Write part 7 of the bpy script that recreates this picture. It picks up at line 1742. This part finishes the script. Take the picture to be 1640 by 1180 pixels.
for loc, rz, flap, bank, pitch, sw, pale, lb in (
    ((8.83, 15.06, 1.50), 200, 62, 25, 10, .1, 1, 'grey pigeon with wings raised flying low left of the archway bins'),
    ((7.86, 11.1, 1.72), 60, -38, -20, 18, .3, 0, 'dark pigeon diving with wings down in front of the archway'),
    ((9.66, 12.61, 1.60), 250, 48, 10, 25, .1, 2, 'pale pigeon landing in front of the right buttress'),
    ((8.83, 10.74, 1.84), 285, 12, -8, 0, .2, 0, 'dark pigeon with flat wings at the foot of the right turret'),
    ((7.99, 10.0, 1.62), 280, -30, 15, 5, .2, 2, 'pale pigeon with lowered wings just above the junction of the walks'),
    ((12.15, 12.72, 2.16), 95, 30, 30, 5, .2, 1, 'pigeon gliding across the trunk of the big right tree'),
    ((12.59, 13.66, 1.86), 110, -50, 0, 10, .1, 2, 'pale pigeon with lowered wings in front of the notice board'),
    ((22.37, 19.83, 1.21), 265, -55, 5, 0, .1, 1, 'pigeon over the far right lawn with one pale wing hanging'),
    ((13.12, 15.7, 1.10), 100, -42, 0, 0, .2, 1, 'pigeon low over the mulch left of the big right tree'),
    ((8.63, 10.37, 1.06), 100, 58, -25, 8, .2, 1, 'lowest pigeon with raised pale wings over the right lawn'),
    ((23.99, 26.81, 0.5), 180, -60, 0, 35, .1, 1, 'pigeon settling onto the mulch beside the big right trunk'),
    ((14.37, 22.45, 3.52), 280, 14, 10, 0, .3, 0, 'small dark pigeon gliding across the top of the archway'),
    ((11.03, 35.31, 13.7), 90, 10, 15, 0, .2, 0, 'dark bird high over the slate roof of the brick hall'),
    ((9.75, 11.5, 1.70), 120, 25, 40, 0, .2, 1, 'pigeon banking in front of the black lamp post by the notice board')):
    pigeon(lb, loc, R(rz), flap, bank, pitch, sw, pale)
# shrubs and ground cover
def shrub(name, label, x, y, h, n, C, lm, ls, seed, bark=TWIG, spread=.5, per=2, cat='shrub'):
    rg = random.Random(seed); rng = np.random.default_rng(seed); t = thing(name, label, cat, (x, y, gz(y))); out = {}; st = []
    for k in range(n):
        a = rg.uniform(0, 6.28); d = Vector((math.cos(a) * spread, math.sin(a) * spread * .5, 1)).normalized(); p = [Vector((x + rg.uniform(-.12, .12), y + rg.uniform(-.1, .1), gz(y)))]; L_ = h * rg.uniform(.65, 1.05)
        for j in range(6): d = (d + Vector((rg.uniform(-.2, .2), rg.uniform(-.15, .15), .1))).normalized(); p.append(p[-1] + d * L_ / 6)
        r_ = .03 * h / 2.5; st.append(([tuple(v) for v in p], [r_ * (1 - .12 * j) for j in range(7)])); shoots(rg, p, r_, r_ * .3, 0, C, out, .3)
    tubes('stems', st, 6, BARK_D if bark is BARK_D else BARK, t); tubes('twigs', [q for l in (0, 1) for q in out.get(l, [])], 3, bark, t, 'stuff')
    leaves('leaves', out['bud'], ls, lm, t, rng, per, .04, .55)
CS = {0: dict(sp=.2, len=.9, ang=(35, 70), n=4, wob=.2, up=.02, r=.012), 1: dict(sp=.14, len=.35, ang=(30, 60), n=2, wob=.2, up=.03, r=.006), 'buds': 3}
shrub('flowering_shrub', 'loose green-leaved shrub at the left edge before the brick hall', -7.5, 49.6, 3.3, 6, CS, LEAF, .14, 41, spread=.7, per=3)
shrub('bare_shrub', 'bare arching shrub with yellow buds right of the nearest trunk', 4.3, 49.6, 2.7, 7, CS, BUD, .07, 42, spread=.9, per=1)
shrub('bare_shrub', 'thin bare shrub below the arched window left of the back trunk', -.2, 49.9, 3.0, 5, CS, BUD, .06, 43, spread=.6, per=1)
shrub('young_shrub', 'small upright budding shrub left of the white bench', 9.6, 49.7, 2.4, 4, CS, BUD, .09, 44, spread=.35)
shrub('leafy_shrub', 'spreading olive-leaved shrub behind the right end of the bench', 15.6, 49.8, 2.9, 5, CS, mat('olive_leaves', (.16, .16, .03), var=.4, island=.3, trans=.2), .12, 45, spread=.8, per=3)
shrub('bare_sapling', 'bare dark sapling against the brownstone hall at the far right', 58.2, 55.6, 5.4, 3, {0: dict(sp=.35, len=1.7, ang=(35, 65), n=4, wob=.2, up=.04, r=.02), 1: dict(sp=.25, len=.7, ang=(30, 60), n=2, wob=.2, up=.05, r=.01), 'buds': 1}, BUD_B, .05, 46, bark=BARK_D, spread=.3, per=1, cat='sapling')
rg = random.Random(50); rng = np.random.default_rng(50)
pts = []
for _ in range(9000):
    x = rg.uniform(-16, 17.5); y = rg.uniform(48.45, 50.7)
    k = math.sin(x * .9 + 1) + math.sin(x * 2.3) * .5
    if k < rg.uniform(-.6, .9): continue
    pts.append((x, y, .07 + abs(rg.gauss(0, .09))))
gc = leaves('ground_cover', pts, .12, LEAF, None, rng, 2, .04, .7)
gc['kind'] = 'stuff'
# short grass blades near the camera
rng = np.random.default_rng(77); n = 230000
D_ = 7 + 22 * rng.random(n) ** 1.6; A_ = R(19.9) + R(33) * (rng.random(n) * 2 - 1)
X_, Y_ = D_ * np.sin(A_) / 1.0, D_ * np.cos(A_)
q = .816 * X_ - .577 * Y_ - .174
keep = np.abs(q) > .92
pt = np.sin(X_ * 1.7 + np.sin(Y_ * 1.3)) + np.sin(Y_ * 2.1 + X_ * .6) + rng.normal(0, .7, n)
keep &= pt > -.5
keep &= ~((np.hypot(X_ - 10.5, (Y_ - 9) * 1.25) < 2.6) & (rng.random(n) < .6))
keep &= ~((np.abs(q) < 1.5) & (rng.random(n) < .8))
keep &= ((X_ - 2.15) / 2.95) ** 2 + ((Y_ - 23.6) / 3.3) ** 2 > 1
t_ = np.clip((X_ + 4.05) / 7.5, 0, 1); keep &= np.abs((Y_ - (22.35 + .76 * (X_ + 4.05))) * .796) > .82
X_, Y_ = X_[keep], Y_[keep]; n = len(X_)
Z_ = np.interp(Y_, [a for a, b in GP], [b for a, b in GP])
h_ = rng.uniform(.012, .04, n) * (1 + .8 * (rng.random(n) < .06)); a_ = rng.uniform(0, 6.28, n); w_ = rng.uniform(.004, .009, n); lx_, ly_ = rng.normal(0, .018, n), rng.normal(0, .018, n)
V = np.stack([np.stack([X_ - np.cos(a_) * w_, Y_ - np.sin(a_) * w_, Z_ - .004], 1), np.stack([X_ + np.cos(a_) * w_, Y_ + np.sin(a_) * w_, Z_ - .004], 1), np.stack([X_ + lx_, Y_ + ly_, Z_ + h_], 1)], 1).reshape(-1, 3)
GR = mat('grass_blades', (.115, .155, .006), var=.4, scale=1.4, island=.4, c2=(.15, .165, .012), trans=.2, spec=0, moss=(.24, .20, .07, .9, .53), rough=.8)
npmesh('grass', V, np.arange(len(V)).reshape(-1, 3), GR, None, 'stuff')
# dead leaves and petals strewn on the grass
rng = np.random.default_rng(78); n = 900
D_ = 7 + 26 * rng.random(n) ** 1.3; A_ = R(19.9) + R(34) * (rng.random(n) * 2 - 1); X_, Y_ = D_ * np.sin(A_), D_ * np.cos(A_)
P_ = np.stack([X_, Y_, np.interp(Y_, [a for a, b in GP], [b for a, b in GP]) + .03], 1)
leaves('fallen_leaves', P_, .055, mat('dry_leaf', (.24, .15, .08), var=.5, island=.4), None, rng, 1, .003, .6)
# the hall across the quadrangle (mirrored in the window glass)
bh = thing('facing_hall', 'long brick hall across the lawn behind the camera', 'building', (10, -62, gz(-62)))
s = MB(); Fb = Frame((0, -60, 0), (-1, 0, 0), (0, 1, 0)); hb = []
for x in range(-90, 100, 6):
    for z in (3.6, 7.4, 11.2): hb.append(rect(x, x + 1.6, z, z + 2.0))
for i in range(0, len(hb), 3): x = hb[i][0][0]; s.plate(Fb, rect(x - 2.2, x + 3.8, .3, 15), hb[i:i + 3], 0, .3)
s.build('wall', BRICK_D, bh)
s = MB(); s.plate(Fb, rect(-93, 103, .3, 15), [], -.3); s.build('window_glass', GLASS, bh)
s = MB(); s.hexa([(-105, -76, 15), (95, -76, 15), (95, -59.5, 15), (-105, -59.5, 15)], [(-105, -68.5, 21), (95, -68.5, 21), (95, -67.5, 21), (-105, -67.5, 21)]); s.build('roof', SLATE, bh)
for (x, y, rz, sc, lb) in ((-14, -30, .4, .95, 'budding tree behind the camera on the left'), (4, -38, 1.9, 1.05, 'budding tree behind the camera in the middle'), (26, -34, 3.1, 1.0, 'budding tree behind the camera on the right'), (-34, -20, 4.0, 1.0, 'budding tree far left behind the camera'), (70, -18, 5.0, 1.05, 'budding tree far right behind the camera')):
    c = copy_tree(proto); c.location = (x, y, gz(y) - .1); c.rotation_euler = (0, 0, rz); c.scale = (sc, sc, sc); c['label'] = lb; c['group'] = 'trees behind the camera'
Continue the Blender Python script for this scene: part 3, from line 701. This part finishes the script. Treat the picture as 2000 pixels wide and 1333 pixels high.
== == ==
**Set problem**
Scan the lines above for "script", then copy every one that has it.

**Full solution**
Write part 7 of the bpy script that recreates this picture. It picks up at line 1742. This part finishes the script. Take the picture to be 1640 by 1180 pixels.
Continue the Blender Python script for this scene: part 3, from line 701. This part finishes the script. Treat the picture as 2000 pixels wide and 1333 pixels high.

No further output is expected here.